Let’s go into more detail:
1. Arrogance
An overly expanded ego means that the manager is less likely to welcome feedback. Improvement and sustainment based on lessons learned are critical components to a project or operational life cycle. Arrogance can mask the reasons for success and failure. If there is difficulty in finding a baseline of reasons or rationale for failure or success, it makes it extremely difficult for a team or department to know what should be improved or sustained going forward.
2. Early Promotion
High performance in one role does not guarantee high performance in the next role. This is a generally agreed-upon statement in most social circles, especially when different skill sets are required. Develop the key performance metrics for a manager and ensure you have a way to measure those metrics prior to hiring. Especially metrics that outline ‘soft skills such as, interpersonal communication, self-confidence, or collaboration and team building.
3. Recurrent Failure
Consistent inability to meet goals results in failure, regardless of position. Coaches, like managers, live and die by the results of the program they lead. A coach who consistently produces a losing record must look, internally first, to change their techniques by tweaking messaging, practice techniques, and game-time strategy.
4. Self-Oriented
An over-emphasis on yourself and personal goals is the fastest way to divide your team. In a boat with 4 people paddling, no single oarsman is more valuable than the sum of the team’s effort. A manager must realize that clear organizational focus and teamwork are more powerful and efficient than an unbalanced, increased effort by the manager. The only way the team in the boat succeeds is by training and structuring processes to make the boat move as fast and as straight as possible.
5. Narrow Ability
The development of skills in any position is a requirement for success. Additionally, a lack of self-development will lead a manager to continue to make the same mistakes and not improve. The team’s performance will become stagnant and perhaps decline with a lack of development in necessary management skills.

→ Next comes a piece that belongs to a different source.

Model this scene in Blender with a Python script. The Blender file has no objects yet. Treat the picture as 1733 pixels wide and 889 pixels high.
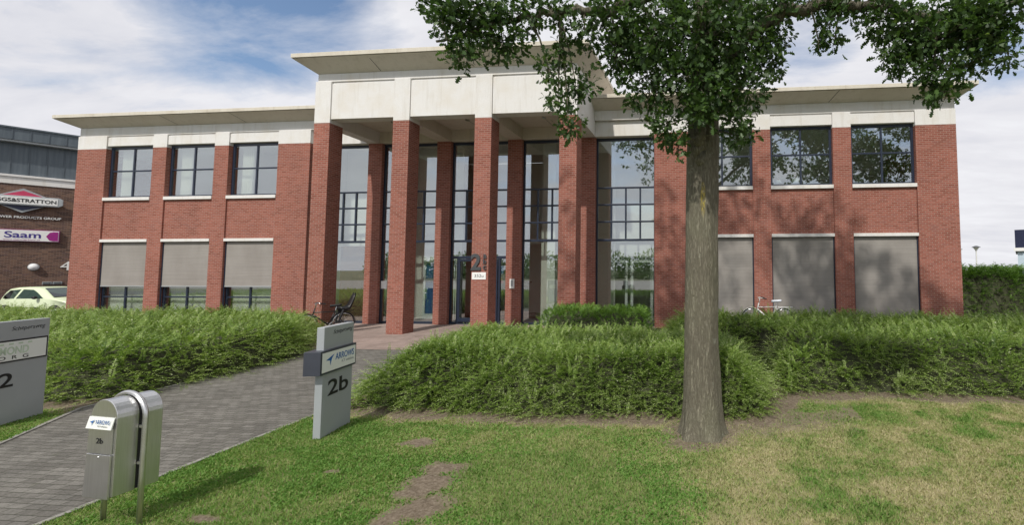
import bpy, math, random
import numpy as np
from math import radians as R, pi, sin, cos
from mathutils import Matrix, Vector
rng = np.random.default_rng(7); random.seed(7)
S = bpy.context.scene; COL = S.collection

# ---------------------------------------------------------------- camera
PXW, PXH = 1733.0, 889.0
F, CX, CY, PITCH, YAW, CAMZ = 762.35, 1121.42, 409.2, .0599, -.0926, 2.5
cam = bpy.data.cameras.new('camera'); camo = bpy.data.objects.new('camera', cam); COL.objects.link(camo)
cam.sensor_width = 36; cam.sensor_fit = 'HORIZONTAL'; cam.lens = F / PXW * 36
cam.shift_x = (PXW / 2 - CX) / PXW; cam.shift_y = (CY - PXH / 2) / PXW
cam.clip_start = .05; cam.clip_end = 3000
camo.location = (0, 0, CAMZ); camo.rotation_euler = (pi / 2 + PITCH, .0014, -YAW)
S.camera = camo

def ray(px, py):
    a = (px - CX) / F; u = -(py - CY) / F
    y = cos(PITCH) - u * sin(PITCH); z = sin(PITCH) + u * cos(PITCH)
    c, s = cos(YAW), sin(YAW)
    return np.array([a * c + y * s, -a * s + y * c, z])
def at(px, py, Y):                      # photo pixel -> point on the plane at depth Y
    r = ray(px, py); return np.array([0, 0, CAMZ]) + r * (Y / r[1])
def pix(P):
    P = np.asarray(P, float); c, s = cos(YAW), sin(YAW)
    x = P[..., 0] * c - P[..., 1] * s; y = P[..., 0] * s + P[..., 1] * c; z = P[..., 2] - CAMZ
    d = y * cos(PITCH) + z * sin(PITCH); u = -y * sin(PITCH) + z * cos(PITCH)
    d = np.where(d < .05, .05, d)
    return CX + F * x / d, CY - F * u / d

# ---------------------------------------------------------------- light
SUN_EL, SUN_AZ = R(48), .12             # light travels towards +Y, a little towards +X
S.view_settings.view_transform = 'Standard'; S.view_settings.look = 'None'
S.view_settings.gamma = 1; S.view_settings.use_curve_mapping = False
S.view_settings.exposure = 0.50
sl = bpy.data.lights.new('sun', 'SUN'); sl.energy = 2.5; sl.angle = R(1.3); sl.color = (1, .955, .88)
so = bpy.data.objects.new('sun', sl); COL.objects.link(so)
ld = Vector((sin(SUN_AZ) * cos(SUN_EL), cos(SUN_AZ) * cos(SUN_EL), -sin(SUN_EL)))
so.rotation_euler = ld.to_track_quat('-Z', 'Y').to_euler(); so.location = (-3, -20, 25)

W = bpy.data.worlds.new('World'); S.world = W; W.use_nodes = True
wt = W.node_tree; wn = wt.nodes; wl = wt.links; wn.clear()
def wnode(t, **k):
    n = wn.new(t)
    for a, b in k.items(): setattr(n, a, b)
    return n
wo = wnode('ShaderNodeOutputWorld'); bg = wnode('ShaderNodeBackground'); bg.inputs[1].default_value = .1
sky = wnode('ShaderNodeTexSky', sky_type='NISHITA', sun_disc=False, sun_elevation=SUN_EL, sun_rotation=pi + SUN_AZ)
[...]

In summary, the team accomplishes what the individual cannot. Managers are critical to any large or growing organization. They are the conduit to other critical components such as retention, culture, and economic growth. The better your management team is, the better and more loyal your employee base will be within your organization. Organizations and individuals invest heavily in degrees and certificates for employees, so why do we fail to invest in developing our managers with appropriate training and feedback?